_GIVEN DATA_
<<<<

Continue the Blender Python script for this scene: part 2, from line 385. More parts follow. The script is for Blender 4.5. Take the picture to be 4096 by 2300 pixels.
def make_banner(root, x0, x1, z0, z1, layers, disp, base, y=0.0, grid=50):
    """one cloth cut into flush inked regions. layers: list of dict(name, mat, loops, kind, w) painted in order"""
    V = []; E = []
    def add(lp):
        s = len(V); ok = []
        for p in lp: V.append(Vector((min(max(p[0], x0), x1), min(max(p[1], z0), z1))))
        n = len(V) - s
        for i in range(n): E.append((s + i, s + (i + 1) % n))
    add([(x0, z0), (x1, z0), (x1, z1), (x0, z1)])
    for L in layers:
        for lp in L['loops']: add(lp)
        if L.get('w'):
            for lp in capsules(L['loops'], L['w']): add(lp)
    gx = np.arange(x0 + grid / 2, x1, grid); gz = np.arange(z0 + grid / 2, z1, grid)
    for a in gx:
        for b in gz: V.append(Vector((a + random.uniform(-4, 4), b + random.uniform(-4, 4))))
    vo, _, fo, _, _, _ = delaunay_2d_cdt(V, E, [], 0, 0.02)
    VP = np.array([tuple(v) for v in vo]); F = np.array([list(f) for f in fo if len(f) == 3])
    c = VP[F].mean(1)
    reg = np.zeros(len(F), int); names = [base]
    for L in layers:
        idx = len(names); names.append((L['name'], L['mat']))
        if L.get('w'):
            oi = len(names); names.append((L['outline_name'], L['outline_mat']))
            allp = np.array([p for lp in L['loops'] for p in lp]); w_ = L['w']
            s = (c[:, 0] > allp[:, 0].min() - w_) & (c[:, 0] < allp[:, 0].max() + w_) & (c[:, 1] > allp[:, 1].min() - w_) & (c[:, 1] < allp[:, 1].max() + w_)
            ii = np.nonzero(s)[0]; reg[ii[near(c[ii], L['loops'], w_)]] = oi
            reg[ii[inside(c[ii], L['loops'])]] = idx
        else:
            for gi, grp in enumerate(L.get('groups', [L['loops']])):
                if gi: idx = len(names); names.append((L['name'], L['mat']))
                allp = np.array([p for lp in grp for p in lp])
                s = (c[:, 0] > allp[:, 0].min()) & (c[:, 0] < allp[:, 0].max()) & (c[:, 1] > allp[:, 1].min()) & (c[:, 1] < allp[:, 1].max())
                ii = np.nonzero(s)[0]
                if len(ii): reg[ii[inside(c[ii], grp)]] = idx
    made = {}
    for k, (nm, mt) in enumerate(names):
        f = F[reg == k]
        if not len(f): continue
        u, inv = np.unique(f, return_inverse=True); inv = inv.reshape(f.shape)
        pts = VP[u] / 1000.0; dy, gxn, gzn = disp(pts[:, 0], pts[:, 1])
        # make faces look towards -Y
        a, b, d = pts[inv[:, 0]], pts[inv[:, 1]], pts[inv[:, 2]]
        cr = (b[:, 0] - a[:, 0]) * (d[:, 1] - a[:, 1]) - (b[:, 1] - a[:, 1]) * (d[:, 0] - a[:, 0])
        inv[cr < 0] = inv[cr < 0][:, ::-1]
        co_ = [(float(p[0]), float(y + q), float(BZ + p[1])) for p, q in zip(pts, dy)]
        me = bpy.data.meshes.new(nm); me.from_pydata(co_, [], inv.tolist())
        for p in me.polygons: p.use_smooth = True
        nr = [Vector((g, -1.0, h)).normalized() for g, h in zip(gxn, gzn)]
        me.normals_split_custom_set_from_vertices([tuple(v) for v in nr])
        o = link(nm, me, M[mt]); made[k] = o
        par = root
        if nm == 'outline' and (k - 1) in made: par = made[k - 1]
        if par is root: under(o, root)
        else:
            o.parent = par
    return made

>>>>

_EXERCISE_
Retype all of the material, keeping each line exact.

_FINAL ANSWER_
Continue the Blender Python script for this scene: part 2, from line 385. More parts follow. The script is for Blender 4.5. Take the picture to be 4096 by 2300 pixels.
def make_banner(root, x0, x1, z0, z1, layers, disp, base, y=0.0, grid=50):
    """one cloth cut into flush inked regions. layers: list of dict(name, mat, loops, kind, w) painted in order"""
    V = []; E = []
    def add(lp):
        s = len(V); ok = []
        for p in lp: V.append(Vector((min(max(p[0], x0), x1), min(max(p[1], z0), z1))))
        n = len(V) - s
        for i in range(n): E.append((s + i, s + (i + 1) % n))
    add([(x0, z0), (x1, z0), (x1, z1), (x0, z1)])
    for L in layers:
        for lp in L['loops']: add(lp)
        if L.get('w'):
            for lp in capsules(L['loops'], L['w']): add(lp)
    gx = np.arange(x0 + grid / 2, x1, grid); gz = np.arange(z0 + grid / 2, z1, grid)
    for a in gx:
        for b in gz: V.append(Vector((a + random.uniform(-4, 4), b + random.uniform(-4, 4))))
    vo, _, fo, _, _, _ = delaunay_2d_cdt(V, E, [], 0, 0.02)
    VP = np.array([tuple(v) for v in vo]); F = np.array([list(f) for f in fo if len(f) == 3])
    c = VP[F].mean(1)
    reg = np.zeros(len(F), int); names = [base]
    for L in layers:
        idx = len(names); names.append((L['name'], L['mat']))
        if L.get('w'):
            oi = len(names); names.append((L['outline_name'], L['outline_mat']))
            allp = np.array([p for lp in L['loops'] for p in lp]); w_ = L['w']
            s = (c[:, 0] > allp[:, 0].min() - w_) & (c[:, 0] < allp[:, 0].max() + w_) & (c[:, 1] > allp[:, 1].min() - w_) & (c[:, 1] < allp[:, 1].max() + w_)
            ii = np.nonzero(s)[0]; reg[ii[near(c[ii], L['loops'], w_)]] = oi
            reg[ii[inside(c[ii], L['loops'])]] = idx
        else:
            for gi, grp in enumerate(L.get('groups', [L['loops']])):
                if gi: idx = len(names); names.append((L['name'], L['mat']))
                allp = np.array([p for lp in grp for p in lp])
                s = (c[:, 0] > allp[:, 0].min()) & (c[:, 0] < allp[:, 0].max()) & (c[:, 1] > allp[:, 1].min()) & (c[:, 1] < allp[:, 1].max())
                ii = np.nonzero(s)[0]
                if len(ii): reg[ii[inside(c[ii], grp)]] = idx
    made = {}
    for k, (nm, mt) in enumerate(names):
        f = F[reg == k]
        if not len(f): continue
        u, inv = np.unique(f, return_inverse=True); inv = inv.reshape(f.shape)
        pts = VP[u] / 1000.0; dy, gxn, gzn = disp(pts[:, 0], pts[:, 1])
        # make faces look towards -Y
        a, b, d = pts[inv[:, 0]], pts[inv[:, 1]], pts[inv[:, 2]]
        cr = (b[:, 0] - a[:, 0]) * (d[:, 1] - a[:, 1]) - (b[:, 1] - a[:, 1]) * (d[:, 0] - a[:, 0])
        inv[cr < 0] = inv[cr < 0][:, ::-1]
        co_ = [(float(p[0]), float(y + q), float(BZ + p[1])) for p, q in zip(pts, dy)]
        me = bpy.data.meshes.new(nm); me.from_pydata(co_, [], inv.tolist())
        for p in me.polygons: p.use_smooth = True
        nr = [Vector((g, -1.0, h)).normalized() for g, h in zip(gxn, gzn)]
        me.normals_split_custom_set_from_vertices([tuple(v) for v in nr])
        o = link(nm, me, M[mt]); made[k] = o
        par = root
        if nm == 'outline' and (k - 1) in made: par = made[k - 1]
        if par is root: under(o, root)
        else:
            o.parent = par
    return made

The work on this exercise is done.